Si on résonne en termes d’histoire globale, l’immigration n’est pas un problème, mais au contraire la solution ! Si l’Europe veut subsister comme continent prospère et avoir un certain avenir dans ce monde globalisé où sa place est pourtant de plus en plus réduite, ne serait-ce que du point de vue démographique, si elle veut maintenir des relations sociales avancées avec un système de retraites et de sécurité sociale, seule l’immigration peut sauver ce continent. Sur ce point, en Espagne, par exemple, il y a plusieurs millions de travailleurs immigrés, dont seulement une part infime touche une pension de retraite, mais qui contribuent de façon très importante à payer les retraites des Espagnols. Pourtant, avec la crise, les premiers à être frappés par le chômage, les licenciements et la précarité, en somme la récession, ce sont les immigrés. Il faut donc s’attendre, dans les mois et les années qui viennent, à une recrudescence des discriminations contre les immigrés, et donc sans doute aussi de la xénophobie. De ce point de vue, l’immigration sera en effet un vrai problème. La droite traditionnelle, comme l’ont déjà fait Sarkozy ou Berlusconi, va alors très certainement exploiter ce thème, afin de parvenir à capter un certain électorat, sensible à ce thème. Pour ce faire, il leur faudra adopter des mesures sécuritaires contre les immigrés, mais en même temps – et sans le dire ouvertement – trouver quand même un moyen de les faire rester dans nos pays, parce que ce sont les seuls à accepter les emplois que plus personne en Europe ne veut faire. De ce point de vue, le cas italien est tout à fait emblématique : la Ligue du Nord est le parti le plus xénophobe en Italie, mais, implantée dans le nord, riche, du pays, elle subit de fortes pressions du patronat des petites entreprises, qui représente une bonne part de son électorat et dont les activités ne pourraient pas exister sans cette main-d’œuvre venue de loin…

Les libertés publiques sont de plus en plus attaquées, et l’on parle d’un mode de gouvernance sécuritaire. Là encore, les exemples du passé montrent qu’une telle évolution est généralement de très mauvais augure…

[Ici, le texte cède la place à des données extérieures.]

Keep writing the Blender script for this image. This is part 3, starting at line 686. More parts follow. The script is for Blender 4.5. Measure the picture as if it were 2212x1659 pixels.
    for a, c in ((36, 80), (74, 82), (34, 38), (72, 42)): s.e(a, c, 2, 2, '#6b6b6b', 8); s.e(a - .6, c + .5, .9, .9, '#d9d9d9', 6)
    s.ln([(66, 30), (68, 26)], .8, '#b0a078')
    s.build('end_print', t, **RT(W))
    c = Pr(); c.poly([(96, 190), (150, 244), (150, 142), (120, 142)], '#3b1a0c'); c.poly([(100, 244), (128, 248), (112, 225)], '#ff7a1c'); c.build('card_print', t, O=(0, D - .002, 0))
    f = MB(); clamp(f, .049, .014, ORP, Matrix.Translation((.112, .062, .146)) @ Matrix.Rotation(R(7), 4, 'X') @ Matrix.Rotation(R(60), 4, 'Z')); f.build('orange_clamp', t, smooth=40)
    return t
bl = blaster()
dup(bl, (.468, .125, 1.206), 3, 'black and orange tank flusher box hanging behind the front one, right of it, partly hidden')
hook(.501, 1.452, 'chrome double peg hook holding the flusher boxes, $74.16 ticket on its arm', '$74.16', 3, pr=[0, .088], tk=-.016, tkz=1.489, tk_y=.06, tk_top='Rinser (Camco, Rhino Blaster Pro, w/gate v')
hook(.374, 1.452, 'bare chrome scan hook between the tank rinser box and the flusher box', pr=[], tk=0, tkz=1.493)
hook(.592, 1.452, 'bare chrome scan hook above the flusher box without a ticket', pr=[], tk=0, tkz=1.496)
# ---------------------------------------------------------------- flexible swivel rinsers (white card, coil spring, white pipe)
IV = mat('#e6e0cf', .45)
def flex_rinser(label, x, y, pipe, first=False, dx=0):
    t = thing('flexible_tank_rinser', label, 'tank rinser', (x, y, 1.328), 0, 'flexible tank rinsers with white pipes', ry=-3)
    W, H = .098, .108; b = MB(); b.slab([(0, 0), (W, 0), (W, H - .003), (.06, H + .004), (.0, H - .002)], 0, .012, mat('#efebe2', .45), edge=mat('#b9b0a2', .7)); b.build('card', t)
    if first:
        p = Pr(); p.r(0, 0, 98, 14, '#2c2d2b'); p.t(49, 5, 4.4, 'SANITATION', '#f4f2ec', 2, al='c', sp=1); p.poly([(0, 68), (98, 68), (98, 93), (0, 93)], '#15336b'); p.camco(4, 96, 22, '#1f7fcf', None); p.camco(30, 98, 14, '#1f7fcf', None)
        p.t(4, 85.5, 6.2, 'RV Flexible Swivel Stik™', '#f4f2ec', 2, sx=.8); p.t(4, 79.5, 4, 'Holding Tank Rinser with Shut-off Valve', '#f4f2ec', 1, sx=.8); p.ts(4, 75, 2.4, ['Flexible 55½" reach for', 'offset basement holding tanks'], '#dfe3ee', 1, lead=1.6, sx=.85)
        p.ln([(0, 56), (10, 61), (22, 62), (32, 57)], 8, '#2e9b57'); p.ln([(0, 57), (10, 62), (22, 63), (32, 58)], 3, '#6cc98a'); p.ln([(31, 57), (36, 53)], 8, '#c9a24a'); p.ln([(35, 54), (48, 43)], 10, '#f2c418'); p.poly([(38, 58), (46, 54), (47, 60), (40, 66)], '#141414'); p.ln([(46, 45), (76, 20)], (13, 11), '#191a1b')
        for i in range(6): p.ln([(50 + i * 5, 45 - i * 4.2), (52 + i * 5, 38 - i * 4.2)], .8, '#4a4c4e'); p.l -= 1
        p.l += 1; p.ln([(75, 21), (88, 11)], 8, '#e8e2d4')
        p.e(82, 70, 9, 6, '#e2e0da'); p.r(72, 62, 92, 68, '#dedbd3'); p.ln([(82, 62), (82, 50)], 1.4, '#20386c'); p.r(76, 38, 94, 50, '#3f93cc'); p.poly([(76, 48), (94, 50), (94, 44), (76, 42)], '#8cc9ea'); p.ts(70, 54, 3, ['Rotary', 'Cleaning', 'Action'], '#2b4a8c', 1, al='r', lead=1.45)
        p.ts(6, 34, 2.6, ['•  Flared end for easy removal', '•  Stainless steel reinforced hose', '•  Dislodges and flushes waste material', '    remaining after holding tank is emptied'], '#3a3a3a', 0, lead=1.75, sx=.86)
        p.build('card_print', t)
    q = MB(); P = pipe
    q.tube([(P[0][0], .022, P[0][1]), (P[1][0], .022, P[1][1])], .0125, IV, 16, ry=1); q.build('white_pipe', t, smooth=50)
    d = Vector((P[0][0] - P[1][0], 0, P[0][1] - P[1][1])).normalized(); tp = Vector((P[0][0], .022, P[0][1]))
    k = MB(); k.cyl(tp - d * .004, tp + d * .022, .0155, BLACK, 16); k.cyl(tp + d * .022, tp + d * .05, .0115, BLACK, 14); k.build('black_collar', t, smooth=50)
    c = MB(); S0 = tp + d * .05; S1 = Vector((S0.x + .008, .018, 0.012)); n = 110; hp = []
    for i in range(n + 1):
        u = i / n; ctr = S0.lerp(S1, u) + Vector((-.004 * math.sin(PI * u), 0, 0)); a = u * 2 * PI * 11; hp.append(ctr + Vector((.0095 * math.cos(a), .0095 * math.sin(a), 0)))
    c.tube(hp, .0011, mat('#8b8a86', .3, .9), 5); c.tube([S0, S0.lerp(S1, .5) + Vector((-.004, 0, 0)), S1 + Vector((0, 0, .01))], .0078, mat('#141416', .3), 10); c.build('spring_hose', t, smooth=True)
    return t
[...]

On assiste en effet ces dernières années à quelque chose que l’on n’avait pas vu en France depuis les années 1930 ou 1940 : des rafles dans les quartiers populaires, dans les écoles, la police avec des chiens qui attend à la sortie des classes des parents d’élèves pour les embarquer et les expulser. Cela évoque immédiatement des souvenirs précis. Mais, en même temps, l’Europe de nos jours n’est en rien celle des années 1930, et je ne pense pas que l’on puisse pousser l’analogie jusqu’à considérer ces faits, certes très graves, comme les prémisses d’une politique annonçant des camps d’internement, de concentration et des déportations. Se lancer dans ce type de comparaison, selon moi, ne sert strictement à rien et surtout empêche bien souvent de comprendre ce qui est en train de se passer. Je pense en fait que nous sommes en train de vivre actuellement la fin d’un cycle qui a débuté, d’un point de vue économique, avec la crise de 1929, mais surtout, à partir de 1945, avec le développement de l’État providence et de toute une série de conquêtes sociales liées à une forte croissance et à la mobilisation du mouvement ouvrier, mais aussi à la présence du bloc communiste. Je n’ai jamais été un admirateur de l’Union soviétique, mais son existence avait à l’époque des conséquences incontestables sur les sociétés occidentales du point de vue des rapports de forces entre les classes sociales. Depuis, nous sommes passés à une nouvelle étape où l’on a adopté un système néolibéral avec le démantèlement des services publics et de la protection sociale, et, surtout, un traitement policier des problèmes sociaux. Cela explique beaucoup de choses, notamment comment on affronte par exemple l’immigration (en régularisant ceux dont on a besoin et en pourchassant pour les expulser les autres), ou les problèmes de l’université : dans une société néolibérale, il n’est pas nécessaire de disposer d’une université de masse, puisque suffit un nombre limité de « pôles d’excellence » où la recherche se limite aux matières ou aux sujets qui intéressent les entreprises. De même pour les banlieues, la solution n’est pas d’investir financièrement et socialement dans ces quartiers, elle est sécuritaire ! Loïc Wacquant l’a bien expliqué : il ne s’agit pas de réaménager des quartiers en créant des services publics, mais d’augmenter les forces de police qui y patrouillent.